En outre, et bien qu’en net décalage par rapport au BP proposé par le management en octobre 2019, justifiable principalement par le contexte de crise sanitaire mondiale, la société a réussi à améliorer significativement son efficacité opérationnelle. Par ailleurs, le retour à une rentabilité nette positive pour la première fois depuis 2011, constitue un deuxième argument pouvant favoriser le transfert de l’actionnariat principal et de la gestion de la société des mains de l’Etat aux mains d’un acteur privé. Avec une consommation locale de ciment bridée par la conjoncture économique et un secteur très concurrentiel et en surcapacité, l’orientation vers les marchés Africain et Européen, ainsi que l’adoption d’un réseau de distribution spécialisé, seront les garants d’une amélioration de la rentabilité opérationnelle et nette vers les niveaux proposés dans le BP du management.

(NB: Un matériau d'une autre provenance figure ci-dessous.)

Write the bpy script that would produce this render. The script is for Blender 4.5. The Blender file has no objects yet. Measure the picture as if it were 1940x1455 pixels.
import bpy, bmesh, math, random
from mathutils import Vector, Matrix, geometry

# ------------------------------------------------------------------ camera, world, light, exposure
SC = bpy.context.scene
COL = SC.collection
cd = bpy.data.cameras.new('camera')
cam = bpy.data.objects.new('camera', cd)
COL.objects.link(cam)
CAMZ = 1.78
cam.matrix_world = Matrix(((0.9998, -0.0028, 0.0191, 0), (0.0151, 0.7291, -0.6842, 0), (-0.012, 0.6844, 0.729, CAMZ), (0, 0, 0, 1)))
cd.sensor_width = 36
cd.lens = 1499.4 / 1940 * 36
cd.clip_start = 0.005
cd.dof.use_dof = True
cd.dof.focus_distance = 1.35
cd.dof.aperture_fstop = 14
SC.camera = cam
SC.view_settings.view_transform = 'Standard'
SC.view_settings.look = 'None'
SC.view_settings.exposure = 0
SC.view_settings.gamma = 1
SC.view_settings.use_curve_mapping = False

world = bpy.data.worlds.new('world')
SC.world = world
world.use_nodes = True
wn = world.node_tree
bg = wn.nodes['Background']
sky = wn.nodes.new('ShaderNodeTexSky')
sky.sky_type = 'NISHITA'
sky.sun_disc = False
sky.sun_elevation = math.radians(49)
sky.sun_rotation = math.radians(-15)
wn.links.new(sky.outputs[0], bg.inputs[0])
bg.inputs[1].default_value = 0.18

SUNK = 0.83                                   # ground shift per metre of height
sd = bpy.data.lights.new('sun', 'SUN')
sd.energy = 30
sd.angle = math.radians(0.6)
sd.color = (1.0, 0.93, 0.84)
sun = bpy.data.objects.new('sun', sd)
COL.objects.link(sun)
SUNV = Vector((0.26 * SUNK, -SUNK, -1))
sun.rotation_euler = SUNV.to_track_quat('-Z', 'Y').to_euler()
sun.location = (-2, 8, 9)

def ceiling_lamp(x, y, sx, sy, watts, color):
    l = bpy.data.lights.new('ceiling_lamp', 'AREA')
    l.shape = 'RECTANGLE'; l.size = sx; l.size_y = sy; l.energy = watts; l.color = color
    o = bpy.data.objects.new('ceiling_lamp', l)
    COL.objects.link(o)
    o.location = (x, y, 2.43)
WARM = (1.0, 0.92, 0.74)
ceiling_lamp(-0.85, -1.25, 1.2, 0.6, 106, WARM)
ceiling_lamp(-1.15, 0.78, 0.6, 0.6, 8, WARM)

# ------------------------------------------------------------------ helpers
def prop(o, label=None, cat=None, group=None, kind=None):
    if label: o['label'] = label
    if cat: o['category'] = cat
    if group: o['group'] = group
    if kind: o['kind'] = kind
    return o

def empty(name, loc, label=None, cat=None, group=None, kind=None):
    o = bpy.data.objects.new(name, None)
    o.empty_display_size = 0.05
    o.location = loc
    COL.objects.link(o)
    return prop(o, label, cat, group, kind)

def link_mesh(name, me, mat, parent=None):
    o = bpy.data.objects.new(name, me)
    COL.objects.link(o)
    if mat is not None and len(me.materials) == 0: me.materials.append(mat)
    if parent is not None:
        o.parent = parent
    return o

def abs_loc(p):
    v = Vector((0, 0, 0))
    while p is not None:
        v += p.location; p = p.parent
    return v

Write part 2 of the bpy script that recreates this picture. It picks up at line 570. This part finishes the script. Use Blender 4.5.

C’est dans ce cadre que la concrétisation de la cession du bloc majoritaire et sa reprise par un opérateur privé d’envergure internationale sera l’ultime facteur clé de succès pour la société.
En attendant l’ouverture des plis de l’offre prévue fin mars 2021, Attijari Intermédiation juge que la prise d’une position sur le titre Carthage Cement est réservée aux investisseurs acceptant un couple rendement/ risque modérément élevé.